Joe Biden ułaskawił indyki na trawniku przed Białym Domem. Żartował ze swojego wieku w 81 urodziny
Od 34 lat każdego roku urzędujący prezydent Stanów Zjednoczonych tradycyjnie ułaskawia dwa indyki tuż przed Świętem Dziękczynienia. Ptaszyska, którym się poszczęściło, najpierw otrzymują urocze imiona, potem biorą udział w uroczystościach, które relacjonowane są na cały świat, a potem spędzają indyczą emeryturę w jakiejś dogodnej zagrodzie, gdzie mogą być pewne dożycia w spokoju swoich indyczych dni. Teraz także tradycji stało się zadość. Joe Biden darował życie ptakom o imionach Liberty i Bell, samcom nazwanym na cześć zabytkowego Dzwonu Wolności w Filadelfii, symbolu amerykańskiej niepodległości. "Niniejszym ułaskawiam was, Liberty i Bell. Gratulacje, ptaki" – powiedział prezydent podczas krótkiej ceremonii na trawniku Białego Domu, zwracając się do dwóch dwudziestokilogramowych indyków z Minnesoty.
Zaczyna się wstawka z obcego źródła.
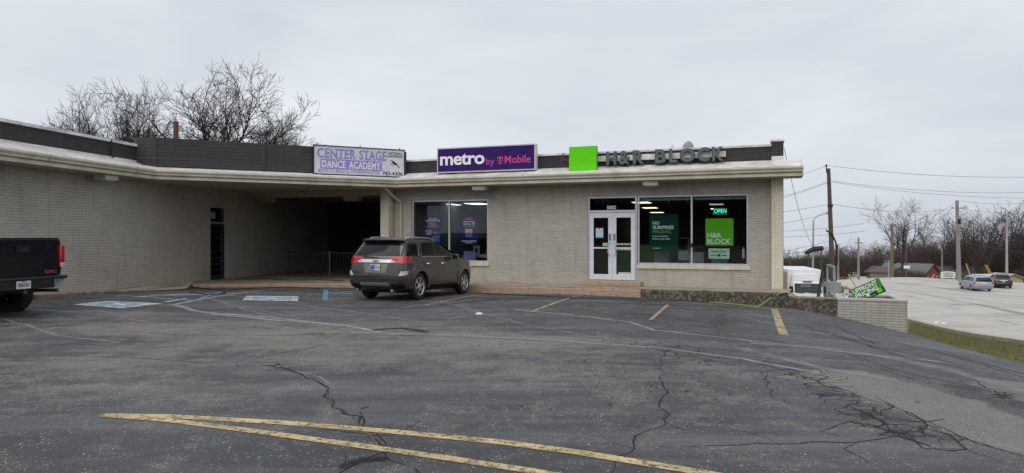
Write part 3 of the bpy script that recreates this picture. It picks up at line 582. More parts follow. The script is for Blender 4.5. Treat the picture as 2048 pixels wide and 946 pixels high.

Nie obyło się bez gaf. Biden pomieszał ze sobą trzy piosenkarki z USA
Biden pozwolił sobie na żarcik nawiązujący do faktu, że w dniu, w którym ułaskawiał indory, obchodził 81. urodziny. "Ciężko jest kończyć 60-tkę" - powiedział. Inny żart wyszedł mu już mniej. Prezydent pomieszał ze sobą kilka różnych piosenkarek. „Aby się tu dostać, Liberty i Bell musieli pokonać trudne przeciwności losu i konkurencję. Musieli ciężko pracować, wykazać się cierpliwością i chcieć przejechać ponad 3000 km” – powiedział Biden. „Można powiedzieć, że to nawet trudniejsze niż zdobycie biletu na trasę koncertową Renaissance lub trasę Britney. Jest przygnębiona, w Brazylii jest teraz dość ciepło" - mówił. Tymczasem to Taylor Swift występuje teraz w Brazylii i mierzy się z upałami. Może w następnym roku Biden wreszcie porzuci swoją tradycję indyczych gaf!